[EXERCISE INSTRUCTIONS] Word for word, set down the records and skip each picture.

◆ ◆ ◆

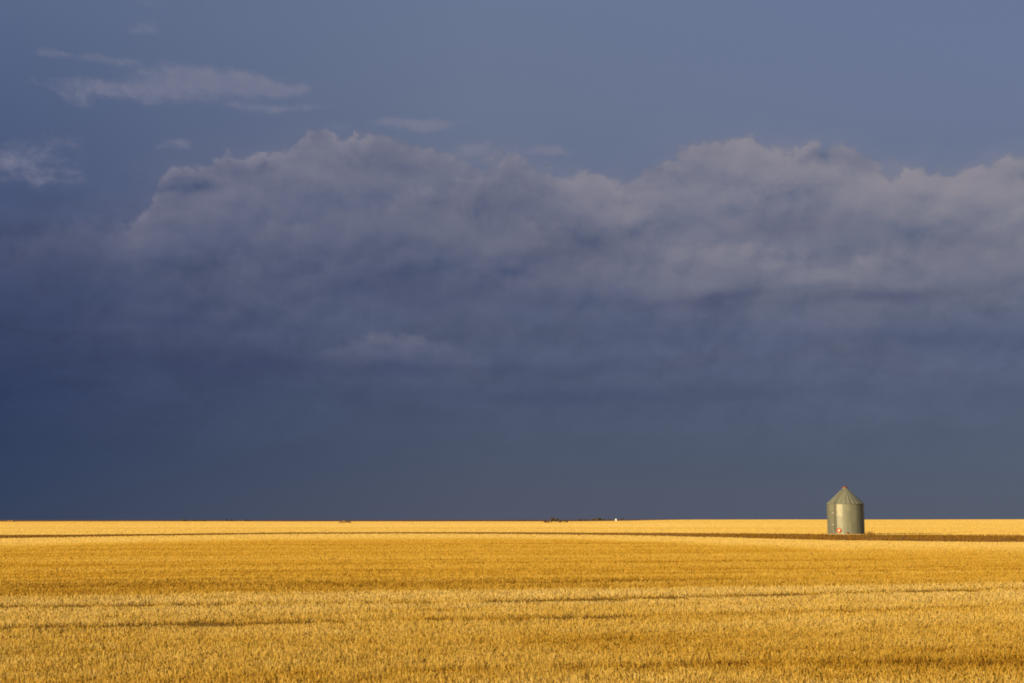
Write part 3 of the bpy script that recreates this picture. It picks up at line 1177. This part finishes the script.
    LAYERS = [
        # right-hand towers
        ([(-160, 420), (540, 400), (575, 250), (600, 196), (640, 170), (690, 148), (740, 141), (790, 153), (840, 152), (875, 162), (905, 180), (940, 172), (1024, 167), (1184, 180)],
         [(-160, 0), (560, 0), (610, .7), (700, .86), (850, .86), (900, .8), (960, .9), (1184, .9)], 0.58, 1.35, 0.07),
        # left dome
        ([(-160, 400), (60, 330), (110, 232), (135, 218), (160, 182), (200, 160), (265, 153), (330, 136), (400, 141), (450, 150), (520, 168), (560, 230), (640, 420), (1184, 420)],
         [(-160, 0), (70, 0), (120, .42), (160, .92), (260, .96), (340, .92), (430, .70), (500, .50), (560, .1), (600, 0), (1184, 0)], 0.34, 0.95, 0.07),
        # middle lobes
        ([(-160, 420), (380, 400), (430, 215), (470, 180), (500, 166), (545, 166), (575, 182), (606, 184), (640, 206), (680, 250), (720, 400), (1184, 420)],
         [(-160, 0), (410, 0), (460, .55), (540, .66), (605, .88), (640, .6), (690, .05), (720, 0), (1184, 0)], 0.40, 1.1, 0.07),
        # second tier under the left dome
        ([(-160, 400), (170, 330), (230, 250), (290, 222), (350, 206), (400, 196), (440, 205), (490, 212), (540, 222), (600, 250), (680, 400), (1184, 420)],
         [(-160, 0), (190, 0), (260, .36), (380, .40), (440, .48), (520, .46), (590, .30), (640, 0), (1184, 0)], 0.34, 0.8, 0.13),
        # low ragged shelf along the left
        ([(-160, 240), (0, 238), (60, 228), (120, 226), (200, 246), (270, 262), (340, 262), (420, 270), (520, 268), (620, 290), (700, 400), (1184, 420)],
         [(-160, .18), (60, .22), (140, .30), (240, .16), (340, .17), (520, .22), (600, .12), (660, 0), (1184, 0)], 0.34, 0.85, 0.20),
        # lower lobes on the right, lit from the side above a dark base
        ([(-160, 420), (600, 400), (640, 268), (690, 246), (740, 250), (800, 262), (860, 262), (930, 236), (980, 222), (1040, 215), (1184, 230)],
         [(-160, 0), (620, 0), (670, .62), (740, .74), (800, .62), (860, .66), (930, .60), (1000, .62), (1184, .6)], 0.42, 0.55, 0.16),
        # small roll low down
        ([(-160, 420), (250, 400), (310, 356), (350, 343), (390, 334), (420, 340), (460, 350), (520, 380), (600, 420), (1184, 420)],
         [(-160, 0), (280, 0), (330, .30), (390, .48), (430, .36), (480, .14), (530, 0), (1184, 0)], 0.16, 0.28, 0.10, 0.20, 0.5),
    ]
    # a thin lit rim along the top of the bank
    wk = ss(m('MULTIPLY_ADD', m('SUBTRACT', fine, 0.5), 1.3, m('MULTIPLY_ADD', m('SUBTRACT', streak, 0.5), 1.0, wisp)), 0.10, 1.05)
    wk = m('MULTIPLY', wk, ss(wisp, 0.04, 0.34))
    wk = m('MULTIPLY', wk, m('MULTIPLY_ADD', m('SUBTRACT', fine, 0.5), 1.1, 0.74), clamp=True)
    dk = m('MULTIPLY', m('MULTIPLY', dark, ss(streak, 0.25, 0.6)), 1.0, clamp=True)

    # broad uneven murk over everything below the bank
    below = m('SUBTRACT', 3.3, Vv)
    murk = m('MULTIPLY', m('SUBTRACT', m('MULTIPLY_ADD', streak, 0.50, m('MULTIPLY_ADD', fine, 0.15, m('MULTIPLY', Fa, 0.35))), 0.5), ss(below, -0.3, 1.0))
    fade = ss(Vv, 0.1, 2.2)
    murk = m('MULTIPLY_ADD', m('MULTIPLY', vrel, 0.30), ss(below, 0.2, 1.0), murk)
    murk = m('MULTIPLY', murk, fade)
    gain = m('MULTIPLY_ADD', murk, 1.5, 1.03)
    c1 = vm('SCALE', base, (0, 0, 0))
    sc_ = N(nt, 'ShaderNodeVectorMath', operation='SCALE')
    L(base, sc_.inputs[0])
    L(gain, sc_.inputs['Scale'])
    col = sc_.outputs[0]
    g = lambda *c: tuple(x / G for x in rgb(*c)[:3]) + (1,)
    col = mix(dk, col, g(58, 68, 101))
    nW = N(nt, 'ShaderNodeMapRange')
    L(U, nW.inputs[0])
    nW.inputs[1].default_value, nW.inputs[2].default_value = uv(150, 200)[0], uv(900, 200)[0]
    ccol = mix(nW.outputs[0], g(129, 128, 146), g(143, 139, 149))
    shade = mix(nW.outputs[0], g(65, 79, 110), g(85, 97, 122))
    bk = m('MULTIPLY', m('MULTIPLY', bank, lit), 0.34, clamp=True)
    for k, ly in enumerate(LAYERS):
        b, body, br = layer(*ly)
        col = mix(m('MULTIPLY', body, 0.72), col, shade)
        col = mix(br, col, ccol)
        if k == 3:
            col = mix(bk, col, ccol)
    col = mix(m('MULTIPLY', dk, 0.55), col, g(62, 71, 103))
    col = mix(wk, col, g(120, 123, 145))

    bg1 = N(nt, 'ShaderNodeBackground')
    L(col, bg1.inputs['Color'])
    bg1.inputs['Strength'].default_value = 1.0
    sky = N(nt, 'ShaderNodeTexSky', sky_type='NISHITA')
    sky.sun_disc = False
    sky.sun_elevation = SUN_ELEV
    sky.sun_rotation = SUN_AZ
    sky.altitude = 600
    sky.dust_density = 1.5
    bg2 = N(nt, 'ShaderNodeBackground')
    L(sky.outputs[0], bg2.inputs['Color'])
    bg2.inputs['Strength'].default_value = 0.055
    ms = N(nt, 'ShaderNodeMixShader')
    L(ss(dy, -0.35, 0.30), ms.inputs[0])      # the storm front fills the northern half of the sky
    L(bg2.outputs[0], ms.inputs[1])
    L(bg1.outputs[0], ms.inputs[2])
    out = N(nt, 'ShaderNodeOutputWorld')
    L(ms.outputs[0], out.inputs[0])


build_sky()
SC.render.film_transparent = False
SC.cycles.filter_width = 1.9
SC.cycles.max_bounces = 5
SC.cycles.diffuse_bounces = 3
SC.cycles.transparent_max_bounces = 4
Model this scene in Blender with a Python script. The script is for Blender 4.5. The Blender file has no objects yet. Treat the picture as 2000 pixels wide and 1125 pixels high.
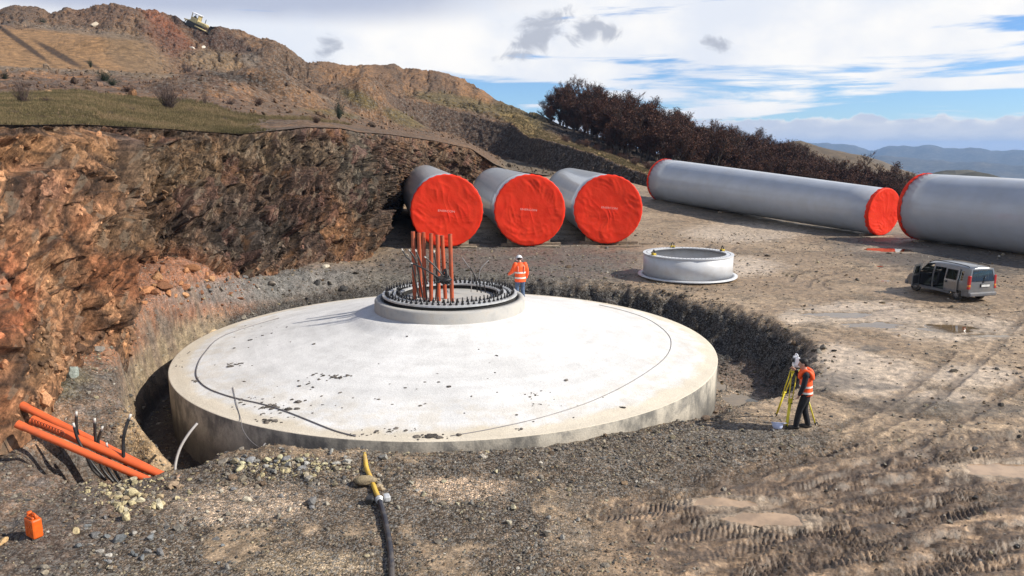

◆ ◆ ◆

[SOLUTION FOR THIS PROBLEM]
Write part 3 of the bpy script that recreates this picture. It picks up at line 1177. This part finishes the script.
    LAYERS = [
        # right-hand towers
        ([(-160, 420), (540, 400), (575, 250), (600, 196), (640, 170), (690, 148), (740, 141), (790, 153), (840, 152), (875, 162), (905, 180), (940, 172), (1024, 167), (1184, 180)],
         [(-160, 0), (560, 0), (610, .7), (700, .86), (850, .86), (900, .8), (960, .9), (1184, .9)], 0.58, 1.35, 0.07),
        # left dome
        ([(-160, 400), (60, 330), (110, 232), (135, 218), (160, 182), (200, 160), (265, 153), (330, 136), (400, 141), (450, 150), (520, 168), (560, 230), (640, 420), (1184, 420)],
         [(-160, 0), (70, 0), (120, .42), (160, .92), (260, .96), (340, .92), (430, .70), (500, .50), (560, .1), (600, 0), (1184, 0)], 0.34, 0.95, 0.07),
        # middle lobes
        ([(-160, 420), (380, 400), (430, 215), (470, 180), (500, 166), (545, 166), (575, 182), (606, 184), (640, 206), (680, 250), (720, 400), (1184, 420)],
         [(-160, 0), (410, 0), (460, .55), (540, .66), (605, .88), (640, .6), (690, .05), (720, 0), (1184, 0)], 0.40, 1.1, 0.07),
        # second tier under the left dome
        ([(-160, 400), (170, 330), (230, 250), (290, 222), (350, 206), (400, 196), (440, 205), (490, 212), (540, 222), (600, 250), (680, 400), (1184, 420)],
         [(-160, 0), (190, 0), (260, .36), (380, .40), (440, .48), (520, .46), (590, .30), (640, 0), (1184, 0)], 0.34, 0.8, 0.13),
        # low ragged shelf along the left
        ([(-160, 240), (0, 238), (60, 228), (120, 226), (200, 246), (270, 262), (340, 262), (420, 270), (520, 268), (620, 290), (700, 400), (1184, 420)],
         [(-160, .18), (60, .22), (140, .30), (240, .16), (340, .17), (520, .22), (600, .12), (660, 0), (1184, 0)], 0.34, 0.85, 0.20),
        # lower lobes on the right, lit from the side above a dark base
        ([(-160, 420), (600, 400), (640, 268), (690, 246), (740, 250), (800, 262), (860, 262), (930, 236), (980, 222), (1040, 215), (1184, 230)],
         [(-160, 0), (620, 0), (670, .62), (740, .74), (800, .62), (860, .66), (930, .60), (1000, .62), (1184, .6)], 0.42, 0.55, 0.16),
        # small roll low down
        ([(-160, 420), (250, 400), (310, 356), (350, 343), (390, 334), (420, 340), (460, 350), (520, 380), (600, 420), (1184, 420)],
         [(-160, 0), (280, 0), (330, .30), (390, .48), (430, .36), (480, .14), (530, 0), (1184, 0)], 0.16, 0.28, 0.10, 0.20, 0.5),
    ]
    # a thin lit rim along the top of the bank
    wk = ss(m('MULTIPLY_ADD', m('SUBTRACT', fine, 0.5), 1.3, m('MULTIPLY_ADD', m('SUBTRACT', streak, 0.5), 1.0, wisp)), 0.10, 1.05)
    wk = m('MULTIPLY', wk, ss(wisp, 0.04, 0.34))
    wk = m('MULTIPLY', wk, m('MULTIPLY_ADD', m('SUBTRACT', fine, 0.5), 1.1, 0.74), clamp=True)
    dk = m('MULTIPLY', m('MULTIPLY', dark, ss(streak, 0.25, 0.6)), 1.0, clamp=True)

    # broad uneven murk over everything below the bank
    below = m('SUBTRACT', 3.3, Vv)
    murk = m('MULTIPLY', m('SUBTRACT', m('MULTIPLY_ADD', streak, 0.50, m('MULTIPLY_ADD', fine, 0.15, m('MULTIPLY', Fa, 0.35))), 0.5), ss(below, -0.3, 1.0))
    fade = ss(Vv, 0.1, 2.2)
    murk = m('MULTIPLY_ADD', m('MULTIPLY', vrel, 0.30), ss(below, 0.2, 1.0), murk)
    murk = m('MULTIPLY', murk, fade)
    gain = m('MULTIPLY_ADD', murk, 1.5, 1.03)
    c1 = vm('SCALE', base, (0, 0, 0))
    sc_ = N(nt, 'ShaderNodeVectorMath', operation='SCALE')
    L(base, sc_.inputs[0])
    L(gain, sc_.inputs['Scale'])
    col = sc_.outputs[0]
    g = lambda *c: tuple(x / G for x in rgb(*c)[:3]) + (1,)
    col = mix(dk, col, g(58, 68, 101))
    nW = N(nt, 'ShaderNodeMapRange')
    L(U, nW.inputs[0])
    nW.inputs[1].default_value, nW.inputs[2].default_value = uv(150, 200)[0], uv(900, 200)[0]
    ccol = mix(nW.outputs[0], g(129, 128, 146), g(143, 139, 149))
    shade = mix(nW.outputs[0], g(65, 79, 110), g(85, 97, 122))
    bk = m('MULTIPLY', m('MULTIPLY', bank, lit), 0.34, clamp=True)
    for k, ly in enumerate(LAYERS):
        b, body, br = layer(*ly)
        col = mix(m('MULTIPLY', body, 0.72), col, shade)
        col = mix(br, col, ccol)
        if k == 3:
            col = mix(bk, col, ccol)
    col = mix(m('MULTIPLY', dk, 0.55), col, g(62, 71, 103))
    col = mix(wk, col, g(120, 123, 145))

    bg1 = N(nt, 'ShaderNodeBackground')
    L(col, bg1.inputs['Color'])
    bg1.inputs['Strength'].default_value = 1.0
    sky = N(nt, 'ShaderNodeTexSky', sky_type='NISHITA')
    sky.sun_disc = False
    sky.sun_elevation = SUN_ELEV
    sky.sun_rotation = SUN_AZ
    sky.altitude = 600
    sky.dust_density = 1.5
    bg2 = N(nt, 'ShaderNodeBackground')
    L(sky.outputs[0], bg2.inputs['Color'])
    bg2.inputs['Strength'].default_value = 0.055
    ms = N(nt, 'ShaderNodeMixShader')
    L(ss(dy, -0.35, 0.30), ms.inputs[0])      # the storm front fills the northern half of the sky
    L(bg2.outputs[0], ms.inputs[1])
    L(bg1.outputs[0], ms.inputs[2])
    out = N(nt, 'ShaderNodeOutputWorld')
    L(ms.outputs[0], out.inputs[0])


build_sky()
SC.render.film_transparent = False
SC.cycles.filter_width = 1.9
SC.cycles.max_bounces = 5
SC.cycles.diffuse_bounces = 3
SC.cycles.transparent_max_bounces = 4
Model this scene in Blender with a Python script. The script is for Blender 4.5. The Blender file has no objects yet. Treat the picture as 2000 pixels wide and 1125 pixels high.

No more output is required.